Using this technique, the Stuttgart team can measure the attraction of a 3 µm-diameter polystyrene ball to the inside surface of a glass filled with water and the oil 2,6-lutidine, a mixture that has its critical point at a convenient 34 °C. They begin by shining a laser at a sharp angle onto the outside of the glass, which reflects leaving only fast-decaying “evanescent” light leaking through to the inside. Next, they measure the amount that the ball scatters this evanescent light back to a photon counter to tell how the distance between it and the glass changes.

Because the ball is constantly bombarded by molecules in the liquid, the researchers have to use statistical analysis to distinguish the sudden movements towards the glass that result from the critical Casimir effect. From these displacements they calculated the effect of the force as about 600 fN (Nature 451 172).

Reverse effect

I am not sure if people want to have such mixtures inside their NEMS Astrid Lambrecht, Kastler Brossel Laboratory

The ball attracts to the glass surface because Bechinger and colleagues coated both of them to both prefer contact with either oil or water. However, they also found that they could turn the attraction into repulsion by giving the surfaces opposite preferences. In this scenario, the surfaces need to move apart to accommodate two different regions. Bechinger says this reverse critical Casimir effect could be useful in nanoelectromechanical systems (NEMS) for reducing the friction caused by the quantum Casimir effect.

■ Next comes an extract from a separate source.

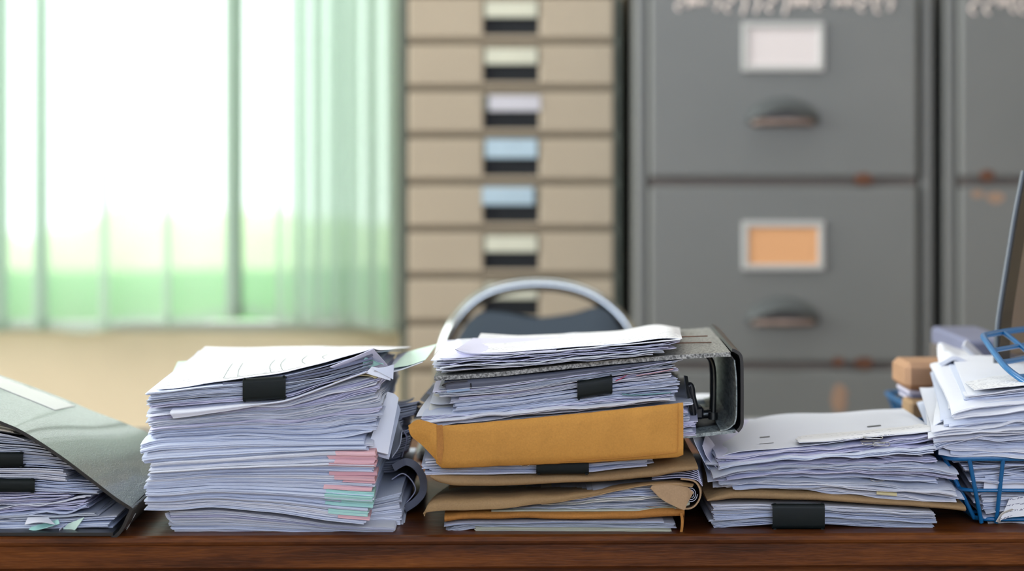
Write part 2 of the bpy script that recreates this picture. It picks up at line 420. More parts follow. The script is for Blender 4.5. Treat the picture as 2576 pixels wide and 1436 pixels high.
# ------------------------------------------------------------------ curtain
def cpx(px, d=4.0): return (px-1288)*d/F
path = []   # (x, y)
cy = 4.03
def flat_to(x1, n=10):
    x0 = path[-1][0] if path else x1
    for k in range(1, n+1):
        x = x0+(x1-x0)*k/n; path.append((x, cy+.010*math.sin(x*22)))
path.append((cpx(-420), cy))
prev = cpx(-420)
for px, wpx, k in ((-340, 44, 2), (-180, 48, 2), (-8, 50, 2), (102, 26, 2), (268, 26, 1), (425, 28, 1), (588, 46, 4)):
    xc = cpx(px); hw = wpx*.5*4.0/F
    flat_to(xc-hw)
    # pleat: the cloth doubles back on itself
    for q in range(k):
        for a, b2 in ((1.0, -.012), (1.9, -.03), (1.0, -.045), (0.1, -.03), (1.0, -.018), (1.9, -.004)):
            path.append((xc-hw+hw*a, cy+b2-.012*q))
flat_to(cpx(700))
x = cpx(708); i = 0
# gathered part beside the tan cabinet: narrow deep folds
xs_end = cpx(1002); N = 150
for i in range(N+1):
    tt = i/N; xx = x+(xs_end-x)*tt
    ph = tt*2*math.pi*6.5
    path.append((xx-.020*math.sin(ph), cy-.022+.030*math.cos(ph)+.006*math.sin(ph*2.3)))
g = []; zt = 2.45
for j in range(13):
    v = j/12; row = []
    for i, (px_, py_) in enumerate(path):
        zb = .765+.010*math.sin(px_*9.0)+.006*math.sin(px_*31)+.030*min(0, px_+.7)
        spread = 1+.02*(1-v)*math.sin(px_*14)
        row.append(Vector((px_+.006*(1-v)*math.sin(px_*40), py_, zb+(zt-zb)*v)))
    g.append(row)
cur = MB(); cur.grid(g, 0, True)
for lay, (nf, amp_, dy) in enumerate(((4.2, .026, .045),)):
    g2 = []
    for j in range(13):
        v = j/12; row = []
        for i in range(121):
            tt = i/120; ph = tt*2*math.pi*nf+lay*1.9
            xx = cpx(730)+(xs_end-.004-cpx(730))*tt
            row.append(Vector((xx-.016*math.sin(ph), cy+dy-.04+amp_*math.cos(ph), .765+.006*math.sin(xx*31)+(zt-.765)*v)))
        g2.append(row)
    cur.grid(g2, 0, True)
co = empty('curtain', (-1.2, cy, .75), 'sheer pale green curtain hanging in folds across the bright window', 'curtain')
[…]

“The effect is very interesting and its observation is certainly important,” Astrid Lambrecht, a physicist from the Kastler Brossel Laboratory in Paris, France told physicsworld.com. “It can potentially have applications in nanotechnology, but far as applications in NEMS are concerned I am not sure if people want to have such mixtures inside their NEMS, especially as the mixture properties depend on the temperature.”